The City of Corona's Cleargen Power Plant and city load do not directly connect to the ISO Grid.

The Cleargen Power Plant and the City's primary loads (Crossing, Point and Dos Logos) are not physically interconnected. The loads are disbursed throughout the City and are electrically independent from each other, and are dependent upon the ISO grid to provide reliable transmission service. These primary loads are interconnected at three electrically separate 12kV points of interconnection. Cleargen and the biosolid load are interconnected at 66kV.

1/4/05

On January 4, 2005, a draft document containing the following language was forwarded to certain employees of SCE's Marketing Affiliate. SCE does not make any representations regarding the accuracy of this information.

"Footnote 18 discusses two sets of facilities — COTP and the "Mohave-Eldorado line" — significant portions of which are owned by non-PTOs. SCE certainly does not provide transmission service, under an ETC or otherwise, to its Mohave'Eldorado co-owners (the Los Angeles Department of Water and Power (LADWP), the Nevada Power Company (NPC) and the Salt River Project (SRP)) over the portions of the Mohave-Eldorado line that they themselves own. [FN1] Likewise, the non-PTO COTP Participants are not provided transmission service over their very own shares of COTP by any PTO. Both the Mohave-Eldorado non-PTO owners and non-PTO COTP Participants have what the CAISO calls Transmission Ownership Rights (TORs). . . . the portions of these facilities that are in the CAISO control area but owned by non-PTOs are "encumbered" by TORs, not by ETCs. . . .

"[M]any COTP Participants, unlike LADWP, NPC, and SRP have load or demand in the CAISO Control Area. . . .

"Four entities own the Mohave-Eldorado transmission facilities and the capacity of those facilities are allocated among them based on their ownership interests. While the co-owners have a right to use each other's capacity under certain exceptional circumstances, as a general matter the non-PTO owners hold an ownership interest in the facilities and have the right to use their share of the facilities as owners, not "holders of existing rights."

"FN1:  . . . SCE does allow the co-owners to use SCE's facilities under certain operating conditions, which usage is an ETC usage."

11/18/2004

On November 18, 2004, an e-mail which may be considered to include prohibited disclosures was inadvertently sent to an SCE employee at an SCE Energy and Marketing Affiliate. This e-mail contained the following information.

Eurus Energy America Corporation has requested amendments to its Interconnection Facilities agreement with SCE. The requested amendments seek a change to the Sagebrush interconnection point from the existing Westwind Substation to a new, plant-specific OASIS Substation. In addition, they request that the Eurus Oasis Project be allowed to use the existing Westwind Substation 230 kV line protection on a temporary basis (until at least August 1st, 2005), until the permanent protection facilities can be installed at Oasis Substation (and, as necessary, at Vincent Substation).
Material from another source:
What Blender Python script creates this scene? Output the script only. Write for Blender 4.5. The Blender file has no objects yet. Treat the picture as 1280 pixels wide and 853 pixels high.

To implement this arrangement, the customer would use relays to do the following: (i) Wire Westwind transfer trip relay output to trip the Oasis 230 kV Main circuit breaker; and (ii) Wire a breaker failure contact, monitoring the Oasis 230 kV Main circuit breaker, to key the existing Westwind transmitter to trip the Vincent feeder.

SCE notes that Eurus is making this request because they want to meet a 12/15/2004 in-service date for the temporary connection. An individual in SCE's Planning department has stated that the change of point of interconnection has no impact to SCE's electrical system.
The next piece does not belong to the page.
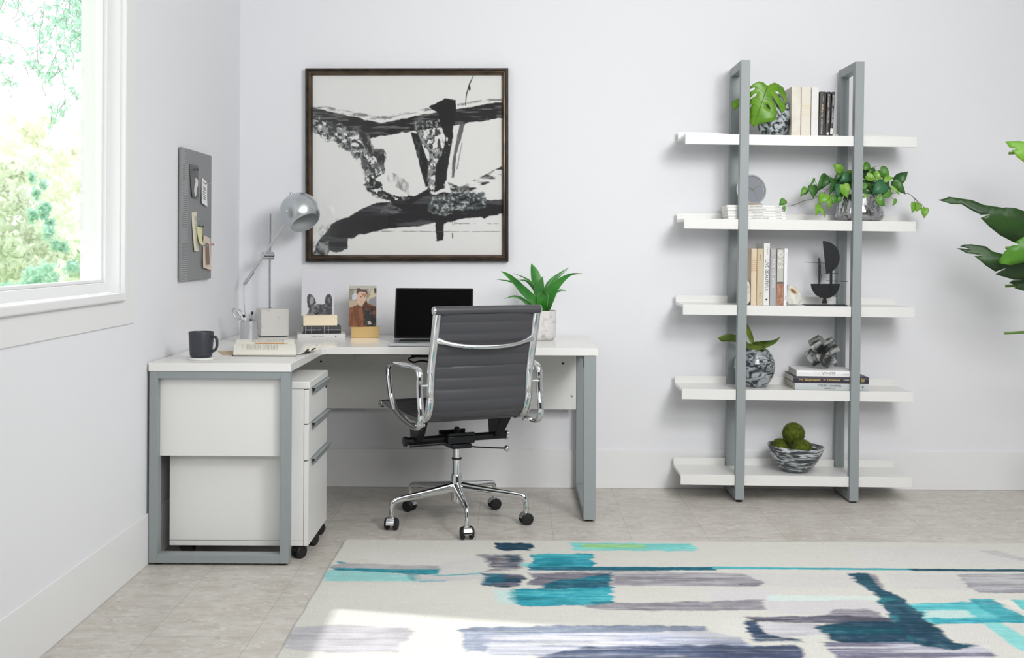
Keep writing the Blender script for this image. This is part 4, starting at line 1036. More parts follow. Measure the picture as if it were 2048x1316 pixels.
# ------------------------------------------------------------------ potted aloe
YA2 = 5.50
ap = at(1080, 679, YA2); AX = ap.x
M_conc = pmat('whitewashed_concrete', (214, 213, 212), 0.85, c2=(176, 172, 170), scale=38, lo=0.5, hi=0.7, bump=0.5, bscale=60)
M_aloe = pmat('aloe_green', (62, 138, 46), 0.42, c2=(36, 104, 40), scale=14, lo=0.35, hi=0.7)
M_aloe2 = pmat('aloe_green_dark', (46, 112, 42), 0.45, c2=(70, 130, 60), scale=12)
M_tooth = pmat('aloe_teeth', (196, 222, 160), 0.6); M_soil = pmat('potting_soil', (70, 56, 44), 0.95, bump=0.6, bscale=60)
aloe = thing('potted_aloe', 'spiky green aloe in a whitewashed concrete pot on the desk', 'potted plant', (AX, YA2, TOP))
MB().lathe([(0, 0), (0.058, 0), (0.066, 0.004), (0.073, 0.018), (0.076, 0.045), (0.0765, 0.137), (0.0755, 0.139), (0.069, 0.139), (0.068, 0.135), (0.068, 0.120), (0, 0.120)], c=(AX, YA2, TOP), n=64).build('pot', M_conc, aloe, smooth=50)
MB().lathe([(0, 0.127), (0.04, 0.126), (0.0675, 0.122), (0.0675, 0.119), (0, 0.119)], c=(AX, YA2, TOP), n=32).build('soil', M_soil, aloe)
def zc(x, y): return (990 + x / 7.742, 520 + y / 7.742)
LV = [
 ([(95, 175), (200, 235), (330, 350), (450, 480), (640, 660), (740, 790)], [2, 30, 48, 62, 66, 50], -0.06, 0),
 ([(25, 300), (200, 325), (360, 370), (520, 500), (700, 760)], [1, 12, 22, 30, 30], 0.05, 1),
 ([(150, 600), (280, 562), (400, 590), (520, 680), (700, 800)], [1, 14, 24, 34, 40], -0.035, 1),
 ([(285, 205), (450, 272), (560, 350), (640, 500), (740, 780)], [1, 10, 18, 30, 36], 0.03, 1),
 ([(360, 310), (480, 322), (580, 420), (660, 560), (740, 790)], [1, 14, 20, 28, 30], 0.045, 1),
 ([(562, 55), (590, 130), (622, 220), (645, 330), (690, 520), (760, 780)], [3, 42, 70, 76, 62, 40], 0.035, 0),
 ([(735, 258), (715, 330), (690, 430), (690, 540), (745, 760)], [3, 40, 78, 84, 60], -0.01, 1),
 ([(1370, 212), (1180, 222), (1020, 320), (900, 450), (840, 580), (770, 790)], [2, 18, 50, 76, 84, 60], -0.05, 0),
 ([(1145, 115), (980, 225), (860, 340), (800, 470), (770, 760)], [2, 18, 38, 42, 40], 0.03, 0),
 ([(1120, 150), (960, 290), (870, 410), (800, 560), (770, 780)], [2, 12, 18, 22, 22], 0.05, 1),
 ([(1095, 480), (1020, 468), (920, 520), (830, 640), (780, 790)], [1, 14, 22, 28, 30], 0.04, 1),
 ([(755, 490), (750, 530), (735, 620), (735, 700), (765, 795)], [14, 70, 80, 74, 40], -0.055, 0),
 ([(880, 690), (850, 730), (810, 770), (780, 800)], [2, 22, 30, 24], -0.04, 1)]
for pts, wd_, dy, mi in LV:
    n = len(pts); P3 = []
    for i, q in enumerate(pts):
        t = 1 - i / (n - 1)
        P3.append(at(*zc(*q), YA2 + dy * (0.25 + t) * 1.15))
    base = P3[-1]; base.z = min(base.z, TOP + 0.135); 
    P3.append(Vector((AX + (base.x - AX) * 0.5, YA2 + dy * 0.2, TOP + 0.124)))
    wm = [w_ / 7.742 / F * YA2 * 1.0 for w_ in wd_] + [wd_[-1] / 7.742 / F * YA2 * 0.7]
    Pc = catmull(P3, 5); Wc = [v.x for v in catmull([Vector((w_, 0, 0)) for w_ in wm], 5)]
    side = Vector((0, 0, 1)) if abs((Pc[0] - Pc[-1]).normalized().x) > 0.8 else Vector((1, 0, 0))
    T_ = (Pc[0] - Pc[-1]).normalized(); side = T_.cross(Vector((0.0, 1.0, 0.1)))
    mb = MB(); mb.leaf(Pc, [max(0.0008, w_) for w_ in Wc], side, fold=0.25 if dy < 0 else -0.25, thick=0.010)
    o = mb.build('leaf', [M_aloe, M_aloe2][mi], aloe, smooth=70)
    if mi == 0 or len(pts) == 5:
        tb = MB()
        for i in range(2, len(Pc) - 8, 1):
            T = (Pc[i + 1] - Pc[i - 1]).normalized(); sd = (side - T * side.dot(T)).normalized()
            nn = sd.cross(T)
            for sg in (-1, 1):
                e = Pc[i] + sd * sg * Wc[i] + nn * (0.25 if dy < 0 else -0.25) * Wc[i]
                tb.cyl(e, e + sd * sg * 0.0022 - T * 0.0012, 0.0009, 0.0001, n=5)
        tb.build('spines', M_tooth, o)
# ------------------------------------------------------------------ bookcase
TLT = math.radians(0.5)
BCX, BCY = 1.3215, 5.58
bc = thing('bookcase', 'white five-shelf bookcase on two grey metal loop frames, standing by the wall', 'bookcase', (BCX, BCY, 0.003), 0, None, TLT)
BM = MAT[bc.name]
UF, UB = 5.437 - BCY, 5.722 - BCY
HS = 2.060
for x0, x1 in ((-0.2875, -0.2455), (0.2455, 0.2875)):
    m = MB()
    m.box(x0, x1, UF, UF + 0.040, 0.007, HS, M=BM); m.box(x0, x1, UB - 0.040, UB, 0.007, HS, M=BM)
    m.box(x0, x1, UF + 0.040, UB - 0.040, 0.007, 0.045, M=BM); m.box(x0, x1, UF + 0.040, UB - 0.040, HS - 0.040, HS, M=BM)
    m.build('loop_frame', M_grey, bc, bevel=0.0012)
    for y in (UF + 0.02, UB - 0.02):
        MB().cyl(BM @ Vector(((x0 + x1) / 2, y, -0.004)), BM @ Vector(((x0 + x1) / 2, y, 0.008)), 0.014).build('levelling_foot', M_rubber, bc)
SZ = [1.7165, 1.3205, 0.9185, 0.5230, 0.1230]
SYF, SYB = 5.449 - BCY, 5.7275 - BCY - 0.012
for z in SZ:
    z -= 0.003
    m = MB(); xs_ = [-0.5415, -0.2885, -0.2445, 0.2445, 0.2885, 0.5415]
    # plan outline with notches where the four posts pass
    SG = SYF + 0.0139
    out = [(-0.5415, SG), (-0.2885, SG), (-0.2885, UF + 0.041), (-0.2445, UF + 0.041), (-0.2445, SG), (0.2445, SG), (0.2445, UF + 0.041), (0.2885, UF + 0.041), (0.2885, SG), (0.5415, SG),
           (0.5415, SYB), (0.2885, SYB), (0.2885, UB - 0.041), (0.2445, UB - 0.041), (0.2445, SYB), (-0.2445, SYB), (-0.2445, UB - 0.041), (-0.2885, UB - 0.041), (-0.2885, SYB), (-0.5415, SYB)]
    m.prism(out, z - 0.014, z, lambda p, q, a: tuple(BM @ Vector((p, q, a))))
    for a, b in ((-0.5415, -0.2885), (-0.2445, 0.2445), (0.2885, 0.5415)): m.box(a, b, SYF, SYF + 0.014, z - 0.048, z, M=BM)
    s = m.build('shelf', M_white, bc, bevel=0.001)
    for a, b in ((-0.5415, -0.2885), (-0.2445, 0.2445), (0.2885, 0.5415)):
        MB().box(a, b, SYB - 0.012, SYB, z - 0.001, z + 0.034, M=BM).build('back_lip', M_white, s, bevel=0.001)
def sz(i, X): return SZ[i] - (X - BCX) * math.tan(TLT)
def onshelf(i, px, Y): X = at(px, EYE, Y).x; py = {0: 268, 1: 438, 2: 608, 3: 775, 4: 945}[i]; X = at(px, py, Y).x; return Vector((X, Y, sz(i, X) + 0.0002))
RT = Matrix.Rotation(TLT, 4, 'Y')
def M_ceramic(name, a, b, scale, stretch=(1, 1, 1), lo=0.42, hi=0.58, dist=1.5, rough=0.12, rot=None):
    return pmat(name, a, rough, c2=b, scale=scale, stretch=stretch, lo=lo, hi=hi, dist=dist, coat=0.4, detail=6)
M_mv1 = M_ceramic('veined_pale_ceramic', (36, 44, 48), (190, 198, 201), 15, lo=0.42, hi=0.52, dist=2.2, stretch=(1, 1, 1.5))
M_mv2 = M_ceramic('swirled_slate_ceramic', (46, 54, 60), (170, 176, 180), 19, lo=0.42, hi=0.58, dist=2.2, stretch=(1, 1, 1.6))
M_leafm = pmat('monstera_green', (110, 158, 38), 0.38, c2=(86, 138, 32), scale=12, lo=0.35, hi=0.65)
M_vein = pmat('monstera_midrib', (70, 108, 30), 0.45)
M_stem = pmat('green_stem', (86, 120, 46), 0.5)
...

Another individual in SCE's planning department notes that the temporary connection will be permissible (from a protection point of view) provided the following item, among others, is completed:

They must install a breaker failure detection relay on their 230kV breaker. Any relays that trip the 230kV breaker must initiate the new breaker failure relay. If the breaker fails to open after a time delay, about 10 cycles, the breaker failure relay will provide an output to key the Westwind transmitter to transfer trip to Vincent. It is also stated that SCE needs to make sure that the tap does not attenuate/interfere with the existing power line carrier channels for either the Sagebrush or the Westwind transfer trips.

The individual also states that the permanent protection interconnection will require the installation of a new direct transfer trip scheme dedicated to Oasis along with the removal of the temporary arrangement above. Also, it is stated that if Oasis Power Partners moves their point of interconnection from the 230kV bus at Westwind to the 230kV line, they will need to add some protective relay elements at their interconnection circuit breaker. These protection elements are similar to what is installed at Westwind and Wilderness 220kV circuit breakers for their 230kV interconnection.
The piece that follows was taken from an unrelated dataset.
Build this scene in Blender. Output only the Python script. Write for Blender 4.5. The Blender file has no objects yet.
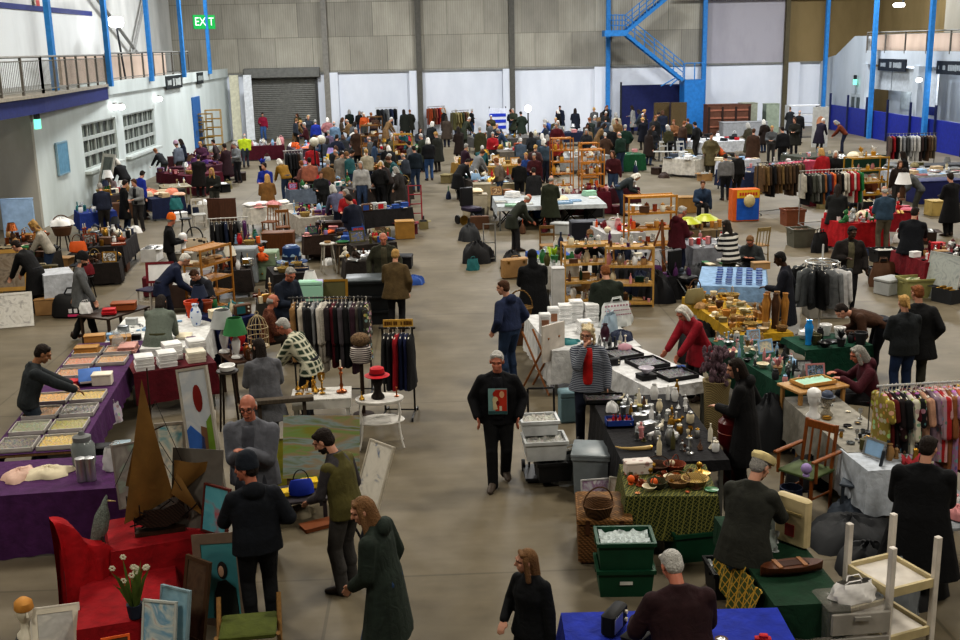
import bpy,math,random
from mathutils import Vector,Matrix
S=bpy.context.scene
COL=S.collection
V=Vector
R=math.radians
sin,cos,pi=math.sin,math.cos,math.pi
rnd=random.Random(7)
# ------------------------------------------------------------------ camera
FPX,PITCH,ROLL,YAW,CAMH=1108.0,.2430,.0213,.038,5.46
_fw=V((sin(YAW)*cos(PITCH),cos(YAW)*cos(PITCH),-sin(PITCH)))
_r0=V((cos(YAW),-sin(YAW),0));_u0=_r0 .cross(_fw)
CR=cos(ROLL)*_r0-sin(ROLL)*_u0
CU=cos(ROLL)*_u0+sin(ROLL)*_r0
CO=V((0,0,CAMH))
cam_d=bpy.data.cameras.new('camera');cam=bpy.data.objects.new('camera',cam_d);COL.objects.link(cam)
cam_d.sensor_width=36;cam_d.lens=FPX/960*36;cam_d.clip_end=300
m=Matrix.Identity(4)
for i in range(3):
 m[i][0],m[i][1],m[i][2],m[i][3]=CR[i],CU[i],-_fw[i],CO[i]
cam.matrix_world=m
S.camera=cam
def ray(px,py):
 return _fw+CR*((px-480)/FPX)+CU*((320-py)/FPX)
def at(px,py,z=0.0):
 d=ray(px,py);return CO+d*((z-CAMH)/d.z)
def atY(px,py,y):
 d=ray(px,py);return CO+d*(y/d.y)
def atX(px,py,x):
 d=ray(px,py);return CO+d*(x/d.x)
# ------------------------------------------------------------------ materials
PAL=dict(black='#17171a',charcoal='#2b2d31',grey='#6b6d6e',pale_grey='#a6a9aa',white='#dcdcdc',cream='#d6cbb0',beige='#b7a283',tan='#9c7a50',brown='#553a28',dark_brown='#33241c',navy='#1f2840',blue='#2c4f95',royal_blue='#2038a0',pale_blue='#8fb0d0',sky_blue='#3f9fcb',teal='#2a6a6e',green='#2f6a3c',dark_green='#123a29',olive='#4d4a2c',moss='#39412f',lime='#b8d63a',yellow='#dcb92e',mustard='#b8892a',orange='#d8632a',rust='#8d3f20',red='#b5202a',dark_red='#6a1420',maroon='#571925',pink='#c88a8c',rose='#b45a6c',purple='#4c2352',violet='#5f3d86',lilac='#9a86b8',gold='#b08a3c',brass='#a98238',copper='#9a5a34',silver='#b6b8ba',steel='#7e8386',clear='#c8d0d2',straw='#c6a765',honey='#b98440',pine='#c79a5c',oak='#8d5f34',mahogany='#4a2015',khaki='#7d7350',slate='#3c4450',ginger='#8a5230',ivory='#d9d3c3',denim='#3b5273',wine='#3f1019',salmon='#d08068',mint='#9cc4ae')
def lin(h):
 h=PAL.get(h,h).lstrip('#')
 o=[]
 for i in(0,2,4):
  c=int(h[i:i+2],16)/255
  o.append(c/12.92 if c<=.04045 else((c+.055)/1.055)**2.4)
 return(*o,1.0)
_M={}
METALS={'gold','brass','copper','silver','steel'}
def mat(col,rough=None,pat=None,col2=None,sc=1.0,metal=None,alpha=None,bump=None,emit=0):
 key=(col,rough,pat,col2,sc,metal,alpha,bump,emit)
 if key in _M:return _M[key]
 M=bpy.data.materials.new('%s_%s'%(pat or 'plain',col.strip('#')));M.use_nodes=True
 N,L=M.node_tree.nodes,M.node_tree.links
 b=N['Principled BSDF']
 if metal is None:metal=.85 if col in METALS else 0
 if rough is None:rough=.32 if metal else.65
 b.inputs['Roughness'].default_value=rough;b.inputs['Metallic'].default_value=metal
 b.inputs['Specular IOR Level'].default_value=.3
 a=lin(col);b.inputs['Base Color'].default_value=a
 M.diffuse_color=a
 c2=lin(col2)if col2 else tuple(x*.72 for x in a[:3])+(1,)
 tc=N.new('ShaderNodeTexCoord');src=tc.outputs['Object']
 def node(t,**kw):
  n=N.new('ShaderNode'+t)
  for k,v in kw.items():
   if k in n.inputs:n.inputs[k].default_value=v
   else:setattr(n,k,v)
  return n
 def ramp(fac,stops,interp='LINEAR'):
  r=node('ValToRGB');cr=r.color_ramp;cr.interpolation=interp
  while len(cr.elements)<len(stops):cr.elements.new(.5)
  for e,(p,c)in zip(cr.elements,stops):e.position=p;e.color=c
  L.new(fac,r.inputs[0]);return r.outputs[0]
 out=None
 if pat in(None,'cloth','skin'):
  n=node('TexNoise',Scale=6*sc if pat!='cloth' else 9*sc,Detail=4.0)
  L.new(src,n.inputs['Vector'])
  out=ramp(n.outputs[0],[(.3,tuple(x*(.74 if pat=='cloth' else.84)for x in a[:3])+(1,)),(.7,tuple(min(1,x*1.12)for x in a[:3])+(1,))])
  if pat=='cloth':
   n2=node('TexNoise',Scale=8.0*sc,Detail=3.0,Distortion=1.6);L.new(src,n2 .inputs['Vector'])
   bp=node('Bump',Strength=0.4 if bump is None else bump,Distance=.03);L.new(n2 .outputs[0],bp.inputs['Height']);L.new(bp.outputs[0],b.inputs['Normal'])
 elif pat=='wood':
  mp=node('Mapping');mp.inputs['Scale'].default_value=(9*sc,9*sc,1.2*sc);L.new(src,mp.inputs[0])
  n=node('TexNoise',Scale=4.0,Detail=6.0,Distortion=1.5);L.new(mp.outputs[0],n.inputs['Vector'])
  out=ramp(n.outputs[0],[(.3,tuple(x*.6 for x in a[:3])+(1,)),(.65,a)])
 elif pat=='wicker':
  w=node('TexWave',Scale=26*sc,Distortion=3.0);w.bands_direction='Z';L.new(src,w.inputs['Vector'])
  w2=node('TexWave',Scale=20*sc,Distortion=2.0);w2 .bands_direction='DIAGONAL';L.new(src,w2 .inputs['Vector'])
  mx=node('Math');mx.operation='MULTIPLY';L.new(w.outputs['Fac'],mx.inputs[0]);L.new(w2 .outputs['Fac'],mx.inputs[1])
  out=ramp(mx.outputs[0],[(0,tuple(x*.35 for x in a[:3])+(1,)),(.6,a)])
  bp=node('Bump',Strength=.6,Distance=.01);L.new(mx.outputs[0],bp.inputs['Height']);L.new(bp.outputs[0],b.inputs['Normal'])
 elif pat in('stripe','vstripe'):
  w=node('TexWave',Scale=sc*10,Distortion=.4 if pat=='stripe' else 0);w.bands_direction='Z' if pat=='stripe' else 'X';L.new(src,w.inputs['Vector'])
  out=ramp(w.outputs['Fac'],[(0,c2),(.5,a)],'CONSTANT')
 elif pat in('plaid','net'):
  if pat=='net':
   mp=node('Mapping');mp.inputs['Rotation'].default_value=(R(45),R(45),R(45));L.new(src,mp.inputs[0]);src=mp.outputs[0]
  ws=[]
  for d in 'XZ' if pat=='plaid' else 'XYZ':
   w=node('TexWave',Scale=sc*10,Distortion=.25);w.bands_direction=d;L.new(src,w.inputs['Vector']);ws.append(w.outputs['Fac'])
  mx=node('Math');mx.operation='MAXIMUM';L.new(ws[0],mx.inputs[0]);L.new(ws[1],mx.inputs[1])
  if pat=='plaid':
   out=ramp(mx.outputs[0],[(0,c2),(.62,tuple((x+y)/2 for x,y in zip(a,c2))),(.88,a)],'CONSTANT')
  else:
   m2=node('Math');m2 .operation='MAXIMUM';L.new(mx.outputs[0],m2 .inputs[0]);L.new(ws[2],m2 .inputs[1])
   out=ramp(m2 .outputs[0],[(0,a),(.93,c2)],'CONSTANT')
 elif pat=='check':
  ck=node('TexChecker',Scale=sc*10,Color1=a,Color2=c2);L.new(src,ck.inputs['Vector']);out=ck.outputs[0]
 elif pat in('spots','floral','tweed'):
  v=node('TexVoronoi',Scale={'spots':22,'floral':14,'tweed':60}[pat]*sc);L.new(src,v.inputs['Vector'])
  if pat=='floral':
   mxr=node('Mix');mxr.data_type='RGBA';mxr.inputs[0].default_value=.35;mxr.inputs[6].default_value=a
   L.new(v.outputs['Color'],mxr.inputs[7]);s0=mxr.outputs[2]
   r=ramp(v.outputs['Distance'],[(.0,(0,0,0,1)),(.42,(1,1,1,1))],'CONSTANT')
   m3=node('Mix');m3 .data_type='RGBA';L.new(r,m3 .inputs[0]);L.new(s0,m3 .inputs[6]);m3 .inputs[7].default_value=c2;out=m3 .outputs[2]
  else:out=ramp(v.outputs['Distance'],[(0,c2),(.33,a)],'CONSTANT')
 elif pat=='jumble':
  v=node('TexVoronoi',Scale=55*sc);L.new(src,v.inputs['Vector'])
  mxr=node('Mix');mxr.data_type='RGBA';mxr.inputs[0].default_value=.09;mxr.inputs[6].default_value=a;L.new(v.outputs['Color'],mxr.inputs[7])
  m3=node('Mix');m3 .data_type='RGBA';L.new(v.outputs['Distance'],m3 .inputs[0]);L.new(mxr.outputs[2],m3 .inputs[6]);m3 .inputs[7].default_value=c2;out=m3 .outputs[2]
  bp=node('Bump',Strength=.8,Distance=.01);L.new(v.outputs['Distance'],bp.inputs['Height']);L.new(bp.outputs[0],b.inputs['Normal'])
 elif pat=='fur':
  n=node('TexNoise',Scale=40*sc,Detail=3.0,Distortion=2.0);L.new(src,n.inputs['Vector'])
  out=ramp(n.outputs[0],[(.3,c2),(.65,a)])
  bp=node('Bump',Strength=1.0,Distance=.02);L.new(n.outputs[0],bp.inputs['Height']);L.new(bp.outputs[0],b.inputs['Normal'])
 if out is not None:L.new(out,b.inputs['Base Color'])
 if col=='clear' or alpha is not None:
  b.inputs['Alpha'].default_value=.35 if alpha is None else alpha
  b.inputs['Roughness'].default_value=.12 if rough==.65 else rough
  b.inputs['Specular IOR Level'].default_value=.6
 if emit:
  b.inputs['Emission Color'].default_value=a;b.inputs['Emission Strength'].default_value=emit
 _M[key]=M
 return M
def paint_mat(cols,seed=0,sc=3.0,warp=2.0,st=1):
 key=('paint',tuple(cols),seed,sc,st)
 if key in _M:return _M[key]
 M=bpy.data.materials.new('painting');M.use_nodes=True
 N,L=M.node_tree.nodes,M.node_tree.links;b=N['Principled BSDF'];b.inputs['Roughness'].default_value=.6
 tc=N.new('ShaderNodeTexCoord');mp=N.new('ShaderNodeMapping');L.new(tc.outputs['Object'],mp.inputs[0]);mp.inputs['Location'].default_value=(seed*3.7,seed*1.3,seed);mp.inputs['Scale'].default_value=(1,1,st);mp.inputs['Rotation'].default_value=(0,R(8)*(st>1),0)
 n=N.new('ShaderNodeTexNoise');n.inputs['Scale'].default_value=sc;n.inputs['Distortion'].default_value=warp;n.inputs['Detail'].default_value=3
 L.new(mp.outputs[0],n.inputs['Vector'])
 r=N.new('ShaderNodeValToRGB');cr=r.color_ramp
 while len(cr.elements)<len(cols):cr.elements.new(.5)
 for i,(e,c)in enumerate(zip(cr.elements,cols)):e.position=.28+.46*i/max(1,len(cols)-1);e.color=lin(c)
 L.new(n.outputs[0],r.inputs[0]);L.new(r.outputs[0],b.inputs['Base Color'])
 _M[key]=M;return M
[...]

It is further stated that Vincent will key direct transfer trip to Oasis, as it does to Westwind and Wilderness, for any 280kV line relay operation and for both breakers open at Vincent. The open breaker keying is required to eliminate possible exposure of the line equipment at Vincent. The relay operation keying speeds de-energization of the line for faster fault clearing. Westwind and Wilderness have over-undervoltage and over/underfrequency relays connected to 230kV potential to trip for abnormal conditions. Oasis Power Partners should have similar functions available in their relaying packages. An instantaneous overvoltage relay is a must.

It is also stated that studies need to be performed to determine whether the new line tap will cause excessive attenuation of the existing transfer trips. These studies would be required regardless of Oasis' choice of transfer trip channel. The length or location of the tap may cause a reflected wave that could effect the signal levels at Westwind, Wilderness and Vincent.

10/21/04

An unredacted draft of SCE's MOTION FOR LEAVE TO ANSWER PROTEST AND ANSWER OF SOUTHERN CALIFORNIA EDISON COMPANY TO THE PROTEST AND MOTIONS TO REJECT OF THE METROPOLITAN WATER DISTRICT OF SOUTHERN CALIFORNIA AND THE DEPARTMENT OF WATER RESOURCES STATE WATER PROJECT, FERC Docket ER04-1209, was inadvertently sent by SCE's law department to an employee in SCE's marketing unit, Energy Supply and Management (ES&M) for review prior to filing. While the transmission information in the unredacted draft was originally provided by this ES&M employee, SCE believes that returning the document to the ES&M employee without redacting the transmission information was a violation of SCE's FERC Standards of Conduct Procedures.